3 Key Challenges That Kindergarten Teams Face Implementing FDK (My Perception)

#1: Implementing the notions of play-based learning and student-driven curriculum within the confines of 100 years of tradition. Most of our kindergarten teams face the misconception that play-based learning is a sheep in wolf’s clothing. In reality, there is ample evidence to show that play and gamification develop and reinforce new neurological pathways in the brain and lead to development of self-regulation and problem solving skills. For more information check out the Kindergarten Guide found here and the subsequent sources cited within.

 

#2: To stray from the curriculum will certainly doom us all. Kindergarten teams have been tasked with bringing children to the curriculum – not the other way ’round. When a child arrives at school with a burning question, it could very well drive the learning of the day. It is then up to the teacher to make connections with the curriculum and provide feedback to guide. Imagine how risky that really is!

 

#3: Kindergarten teams know all-to-well that there is a low chance of teachers in subsequent grades continuing this approach once they leave the annals of the kindergarten classroom…. for now.

 

Do not doubt that kindergarten teams have had questions about implementation and they have questioned the ideas behind the full day kindergarten program, play-based learning, and inquiry-based learning. But they have questioned it for the benefit and the growth of their mission to show that this is the right way to approach education.

 

And so…. the 3 Things That Make Kindergarten Teams ALL 21C

 

1. Flexibility of Environment:

 

With FDK being implemented across the province, many of our teams have had to flex their environment to adapt to the new play-based stations and some have had to face rearranging their rooms regularly to find that different configurations serve different purposes. Imagine the mind-set of a teacher who is willing to make those changes for the sake of student learning.

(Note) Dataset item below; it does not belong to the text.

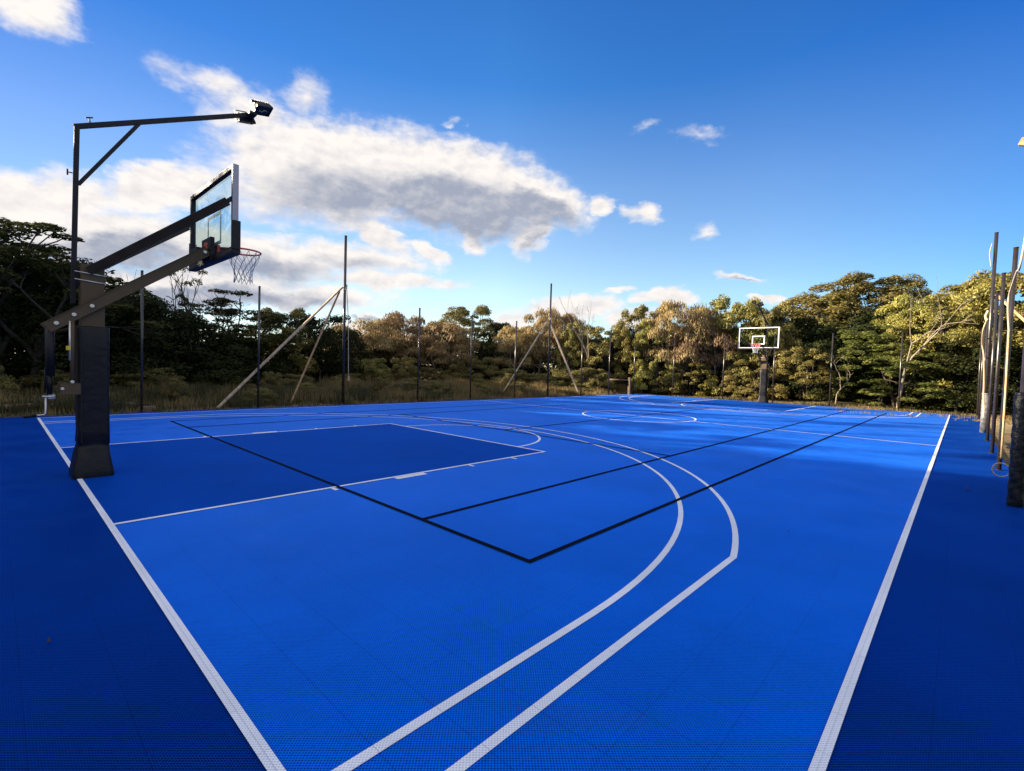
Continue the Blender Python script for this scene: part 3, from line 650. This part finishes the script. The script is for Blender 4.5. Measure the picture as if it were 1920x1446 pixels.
def make_tree(kind, seed, name):
    """unit tree: height 1 unit scaled later per axis is avoided; built at real size H=5, width 5"""
    rg = np.random.default_rng(seed); rr = random.Random(seed)
    root = empty(name); H = 5.0
    tr = MB(); cents = []; rads = []
    if kind in ('oak', 'bank', 'dark', 'layer', 'bush', 'dome'):
        nclu = {'oak': 56, 'bank': 92, 'dark': 70, 'layer': 84, 'bush': 44, 'dome': 100}[kind]
        for i in range(nclu):
            t = rg.uniform(0, 2*math.pi); 
            if kind == 'oak':
                zz = rg.uniform(.36, .92); pr = 2.1*math.sqrt(max(0.05, 1-((zz-.5)/.48)**2)); q = pr*math.sqrt(rg.uniform(.25, 1)); rad = rg.uniform(.4, .68)
            elif kind == 'bank':
                zz = rg.uniform(.08, .93); pr = 2.2*math.sqrt(max(0.05, 1-((zz-.4)/.62)**2)); q = pr*math.sqrt(rg.uniform(.35, 1)); rad = rg.uniform(.24, .50)
            elif kind == 'dome':
                zz = rg.uniform(.25, .93); pr = 2.35*math.sqrt(max(0.05, 1-((zz-.35)/.62)**2)); q = pr*math.sqrt(rg.uniform(.45, 1)); rad = rg.uniform(.28, .48)
            elif kind == 'dark':
                zz = rg.uniform(.06, .90); pr = 2.2*math.sqrt(max(0.05, 1-((zz-.35)/.66)**2)); q = pr*math.sqrt(rg.uniform(.2, 1)); rad = rg.uniform(.45, .8)
            elif kind == 'layer':
                zz = rg.uniform(.06, .92); pr = (2.5*(1-.60*zz)+.15)*rg.uniform(.75, 1.1); q = pr*math.sqrt(rg.uniform(.35, 1)); rad = rg.uniform(.28, .55)
            else:
                zz = rg.uniform(.15, .85); pr = 2.1*math.sqrt(max(.05, 1-(zz-.2)**2/.6)); q = pr*math.sqrt(rg.uniform(.1, 1)); rad = rg.uniform(.5, .8)
            cents.append((q*math.cos(t), q*math.sin(t), zz*H)); rads.append(rad)
        cents = np.array(cents); rads = np.array(rads)
        if kind == 'oak': V, F = leaves_mesh(rg, cents, rads, 270, .22, .045, 'hang', .85)
        elif kind == 'bank': V, F = leaves_mesh(rg, cents, rads, 270, .12, .058, 'up', .85)
        elif kind == 'dome': V, F = leaves_mesh(rg, cents, rads, 260, .13, .05, 'flat', .7)
        elif kind == 'dark': V, F = leaves_mesh(rg, cents, rads, 200, .16, .085, 'any', .8)
        elif kind == 'layer': V, F = leaves_mesh(rg, cents, rads, 240, .15, .045, 'flat', .45)
        else: V, F = leaves_mesh(rg, cents, rads, 240, .26, .09, 'up', .9)
        nt_ = 3 if kind in ('oak', 'bank') else 2
        if kind != 'bush':
            for s in range(nt_):
                bx, by = rr.uniform(-.5, .5), rr.uniform(-.4, .4); lx, ly = bx+rr.uniform(-.9, .9), by+rr.uniform(-.6, .6)
                r0 = rr.uniform(.07, .11); tp = [(bx, by, -.2), (bx+(lx-bx)*.2, by, .9), (bx+(lx-bx)*.55, by+(ly-by)*.6, 2.0), (lx, ly, 3.3)]
                tr.tube(tp, [r0, r0*.8, r0*.6, r0*.35], 7)
                for i in rr.sample(range(len(cents)), 7):
                    e = Vector(cents[i]); z0 = rr.uniform(.8, 2.4); f = z0/3.3; st = Vector((bx+(lx-bx)*f, by+(ly-by)*f, z0))
                    md = st.lerp(e, .5)+Vector((rr.uniform(-.2, .2), rr.uniform(-.2, .2), -.25))
                    tr.tube([st, md, e], [r0*.42, r0*.28, r0*.12], 5)
        else:
            for i in range(14):
                e = Vector(cents[i]); tr.tube([(0, 0, -.3), e*.5+Vector((0, 0, .2)), e], [.05, .035, .012], 5)
    else:
        pass
    lm = LEAF[kind]
    mesh_np('crown', V, F, lm, root)
    tr.build('trunk', BARKD if kind != 'oak' else BARKP, root)
    return root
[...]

Imagine how you would feel if there was an expectation to adapt your learning space regularly to suit student learning. Many of our Kindergarten teams face that challenge everyday and have learned to provide that flexible environment.

 

2. Student Voice Drives Learning

 

"Bring the child to the curriculum… not the other way ’round." I am completely amazed at how many of our kindergarten teams are willing to guide learning based on what the children bring to school. Considering this requires teachers to leave the ‘tick-box’ specific curriculum expectations behind, it entails a risk and one worth taking. Children across our great province are arriving at school with questions and curiosities that drive an entire day or even week of learning. Such learning not only meets expectations, it exceeds and crosses curricula in ways you could never imagine. This is also when visual documentation of learning and the process of learning becomes paramount! These opportunities become ample and provide growth opportunities for teachers themselves. The children become the ‘living curriculum’.

 

3. Relinquishing Control:

 

Above all else, the sense that there will be chaos without regimented control must be put to rest. For there to be true organic learning Kindergarten teams have come to understand that in many cases, the plan enters when the first child enters the room. Or, the plan is altered as soon as an inquisitive question arises from the floor or the group exercise. By far fear of losing control dominates many teachers’ minds, but really, once we embrace chaos – or what we perceive to be chaos – incredible things happen.